Extract every line that includes the string "name".
-=-=-
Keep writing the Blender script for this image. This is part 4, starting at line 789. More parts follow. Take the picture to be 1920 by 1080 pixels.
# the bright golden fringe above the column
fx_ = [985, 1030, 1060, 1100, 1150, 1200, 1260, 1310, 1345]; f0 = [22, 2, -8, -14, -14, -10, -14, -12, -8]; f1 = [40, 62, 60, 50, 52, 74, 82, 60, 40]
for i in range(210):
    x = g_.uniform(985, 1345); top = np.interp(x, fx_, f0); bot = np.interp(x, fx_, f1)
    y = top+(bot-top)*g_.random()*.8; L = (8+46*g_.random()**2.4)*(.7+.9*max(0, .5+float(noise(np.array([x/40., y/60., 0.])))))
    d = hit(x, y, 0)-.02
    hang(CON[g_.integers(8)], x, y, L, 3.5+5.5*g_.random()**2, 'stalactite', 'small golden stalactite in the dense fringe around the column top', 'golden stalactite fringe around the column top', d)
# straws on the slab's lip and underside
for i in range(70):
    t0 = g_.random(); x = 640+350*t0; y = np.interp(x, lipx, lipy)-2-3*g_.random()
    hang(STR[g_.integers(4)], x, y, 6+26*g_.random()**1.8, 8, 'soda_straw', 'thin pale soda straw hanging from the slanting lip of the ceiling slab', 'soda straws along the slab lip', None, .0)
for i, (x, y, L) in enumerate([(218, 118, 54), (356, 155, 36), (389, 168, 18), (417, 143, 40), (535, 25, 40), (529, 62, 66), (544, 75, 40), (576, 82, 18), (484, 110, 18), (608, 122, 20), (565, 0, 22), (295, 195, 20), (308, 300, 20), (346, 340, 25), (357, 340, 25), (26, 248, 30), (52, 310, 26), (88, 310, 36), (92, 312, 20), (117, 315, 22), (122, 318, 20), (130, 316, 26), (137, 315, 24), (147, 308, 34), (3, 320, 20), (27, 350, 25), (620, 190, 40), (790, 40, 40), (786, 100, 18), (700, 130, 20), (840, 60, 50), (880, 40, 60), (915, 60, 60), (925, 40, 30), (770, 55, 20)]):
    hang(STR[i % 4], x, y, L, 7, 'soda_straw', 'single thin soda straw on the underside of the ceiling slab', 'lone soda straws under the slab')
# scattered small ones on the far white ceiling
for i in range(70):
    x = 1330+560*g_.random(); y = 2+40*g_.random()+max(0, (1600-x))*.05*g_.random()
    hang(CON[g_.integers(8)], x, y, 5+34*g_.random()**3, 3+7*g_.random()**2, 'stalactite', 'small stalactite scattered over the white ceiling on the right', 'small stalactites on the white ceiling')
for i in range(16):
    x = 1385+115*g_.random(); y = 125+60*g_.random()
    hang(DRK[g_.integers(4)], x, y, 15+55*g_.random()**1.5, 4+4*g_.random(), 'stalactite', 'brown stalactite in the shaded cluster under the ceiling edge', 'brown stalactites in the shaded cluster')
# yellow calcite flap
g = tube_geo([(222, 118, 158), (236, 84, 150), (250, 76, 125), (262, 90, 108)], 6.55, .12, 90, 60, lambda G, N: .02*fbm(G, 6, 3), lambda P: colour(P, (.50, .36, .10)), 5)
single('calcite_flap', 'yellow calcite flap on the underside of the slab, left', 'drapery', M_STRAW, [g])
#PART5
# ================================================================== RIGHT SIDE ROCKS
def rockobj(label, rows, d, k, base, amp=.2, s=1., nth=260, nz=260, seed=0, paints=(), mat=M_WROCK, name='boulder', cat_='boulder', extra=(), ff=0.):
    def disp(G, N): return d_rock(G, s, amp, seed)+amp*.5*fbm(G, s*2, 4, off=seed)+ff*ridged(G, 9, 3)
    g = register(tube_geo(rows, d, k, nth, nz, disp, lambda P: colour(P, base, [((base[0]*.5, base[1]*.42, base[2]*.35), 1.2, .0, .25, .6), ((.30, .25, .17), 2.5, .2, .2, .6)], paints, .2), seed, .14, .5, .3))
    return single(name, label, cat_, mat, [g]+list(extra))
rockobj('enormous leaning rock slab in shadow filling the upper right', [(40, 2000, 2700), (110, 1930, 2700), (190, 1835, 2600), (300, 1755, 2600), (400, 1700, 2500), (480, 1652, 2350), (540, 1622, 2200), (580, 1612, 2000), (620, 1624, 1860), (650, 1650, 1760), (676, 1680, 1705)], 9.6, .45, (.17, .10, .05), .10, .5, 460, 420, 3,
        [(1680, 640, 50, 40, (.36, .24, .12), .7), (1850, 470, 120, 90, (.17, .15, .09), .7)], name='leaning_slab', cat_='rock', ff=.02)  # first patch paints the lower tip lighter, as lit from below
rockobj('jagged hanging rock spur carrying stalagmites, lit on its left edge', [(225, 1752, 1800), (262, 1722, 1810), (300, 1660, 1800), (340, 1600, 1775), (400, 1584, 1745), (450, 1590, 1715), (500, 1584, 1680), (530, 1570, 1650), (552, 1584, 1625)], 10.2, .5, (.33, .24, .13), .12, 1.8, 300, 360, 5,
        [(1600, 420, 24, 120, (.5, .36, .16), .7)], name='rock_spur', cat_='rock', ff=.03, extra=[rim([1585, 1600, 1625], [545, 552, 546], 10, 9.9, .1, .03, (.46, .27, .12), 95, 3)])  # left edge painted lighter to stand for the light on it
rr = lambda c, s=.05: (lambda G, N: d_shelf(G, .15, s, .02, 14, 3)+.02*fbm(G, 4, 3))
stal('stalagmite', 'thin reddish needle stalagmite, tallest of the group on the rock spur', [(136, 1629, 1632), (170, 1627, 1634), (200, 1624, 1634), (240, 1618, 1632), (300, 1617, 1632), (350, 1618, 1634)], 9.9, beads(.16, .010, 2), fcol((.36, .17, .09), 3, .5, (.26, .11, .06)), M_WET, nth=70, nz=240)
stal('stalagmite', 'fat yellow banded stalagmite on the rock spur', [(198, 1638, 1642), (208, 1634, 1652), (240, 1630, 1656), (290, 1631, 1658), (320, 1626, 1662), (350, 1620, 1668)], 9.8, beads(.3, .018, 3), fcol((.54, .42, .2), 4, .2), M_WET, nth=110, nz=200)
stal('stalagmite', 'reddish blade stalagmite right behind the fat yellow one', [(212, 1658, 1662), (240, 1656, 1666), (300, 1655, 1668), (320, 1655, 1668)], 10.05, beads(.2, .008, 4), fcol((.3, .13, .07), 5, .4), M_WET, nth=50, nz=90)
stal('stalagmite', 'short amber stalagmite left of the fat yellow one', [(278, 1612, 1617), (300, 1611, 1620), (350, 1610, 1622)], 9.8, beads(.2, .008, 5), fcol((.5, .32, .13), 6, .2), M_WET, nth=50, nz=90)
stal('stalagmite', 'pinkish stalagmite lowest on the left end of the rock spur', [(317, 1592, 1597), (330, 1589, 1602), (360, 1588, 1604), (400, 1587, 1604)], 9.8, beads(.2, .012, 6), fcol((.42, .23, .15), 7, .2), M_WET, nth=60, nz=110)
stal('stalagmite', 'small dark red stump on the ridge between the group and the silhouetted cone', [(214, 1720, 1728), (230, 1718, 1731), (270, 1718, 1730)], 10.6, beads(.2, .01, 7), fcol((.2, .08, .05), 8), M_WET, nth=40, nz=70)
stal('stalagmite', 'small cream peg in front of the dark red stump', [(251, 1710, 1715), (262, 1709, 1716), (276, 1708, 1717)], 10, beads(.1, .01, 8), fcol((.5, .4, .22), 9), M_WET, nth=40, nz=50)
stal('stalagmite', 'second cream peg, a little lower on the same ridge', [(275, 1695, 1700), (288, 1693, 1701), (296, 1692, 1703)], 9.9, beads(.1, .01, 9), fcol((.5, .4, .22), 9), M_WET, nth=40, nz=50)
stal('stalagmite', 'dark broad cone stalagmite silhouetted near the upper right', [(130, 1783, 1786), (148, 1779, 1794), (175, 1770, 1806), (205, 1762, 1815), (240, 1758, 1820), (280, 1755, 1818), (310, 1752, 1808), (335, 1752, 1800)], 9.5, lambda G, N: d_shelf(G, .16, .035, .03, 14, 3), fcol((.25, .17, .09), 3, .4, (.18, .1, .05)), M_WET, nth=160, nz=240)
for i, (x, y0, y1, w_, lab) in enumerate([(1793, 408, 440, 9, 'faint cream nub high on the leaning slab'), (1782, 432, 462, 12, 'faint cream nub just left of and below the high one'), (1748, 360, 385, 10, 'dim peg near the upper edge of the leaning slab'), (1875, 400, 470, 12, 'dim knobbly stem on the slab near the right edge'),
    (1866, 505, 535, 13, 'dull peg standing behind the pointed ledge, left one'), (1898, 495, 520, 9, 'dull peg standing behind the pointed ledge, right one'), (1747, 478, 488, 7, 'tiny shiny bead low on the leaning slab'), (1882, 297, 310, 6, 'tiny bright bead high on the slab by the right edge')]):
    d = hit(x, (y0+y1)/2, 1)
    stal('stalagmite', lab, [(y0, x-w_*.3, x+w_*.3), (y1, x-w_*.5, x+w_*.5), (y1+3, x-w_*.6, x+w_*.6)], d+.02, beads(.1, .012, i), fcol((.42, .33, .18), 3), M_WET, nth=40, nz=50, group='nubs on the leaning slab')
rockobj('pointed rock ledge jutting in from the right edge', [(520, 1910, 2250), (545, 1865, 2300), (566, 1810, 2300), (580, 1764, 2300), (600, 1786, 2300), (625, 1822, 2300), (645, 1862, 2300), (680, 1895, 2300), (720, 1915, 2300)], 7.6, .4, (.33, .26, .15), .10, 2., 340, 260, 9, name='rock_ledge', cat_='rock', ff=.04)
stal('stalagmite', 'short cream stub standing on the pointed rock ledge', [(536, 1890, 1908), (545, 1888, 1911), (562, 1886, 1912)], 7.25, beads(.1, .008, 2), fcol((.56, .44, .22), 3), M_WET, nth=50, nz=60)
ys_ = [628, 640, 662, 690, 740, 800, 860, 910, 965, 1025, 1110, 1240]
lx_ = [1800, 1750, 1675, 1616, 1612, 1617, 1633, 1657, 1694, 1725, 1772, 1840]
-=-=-
▶ **Result**:
def rockobj(label, rows, d, k, base, amp=.2, s=1., nth=260, nz=260, seed=0, paints=(), mat=M_WROCK, name='boulder', cat_='boulder', extra=(), ff=0.):
    return single(name, label, cat_, mat, [g]+list(extra))
        [(1680, 640, 50, 40, (.36, .24, .12), .7), (1850, 470, 120, 90, (.17, .15, .09), .7)], name='leaning_slab', cat_='rock', ff=.02)  # first patch paints the lower tip lighter, as lit from below
        [(1600, 420, 24, 120, (.5, .36, .16), .7)], name='rock_spur', cat_='rock', ff=.03, extra=[rim([1585, 1600, 1625], [545, 552, 546], 10, 9.9, .1, .03, (.46, .27, .12), 95, 3)])  # left edge painted lighter to stand for the light on it
rockobj('pointed rock ledge jutting in from the right edge', [(520, 1910, 2250), (545, 1865, 2300), (566, 1810, 2300), (580, 1764, 2300), (600, 1786, 2300), (625, 1822, 2300), (645, 1862, 2300), (680, 1895, 2300), (720, 1915, 2300)], 7.6, .4, (.33, .26, .15), .10, 2., 340, 260, 9, name='rock_ledge', cat_='rock', ff=.04)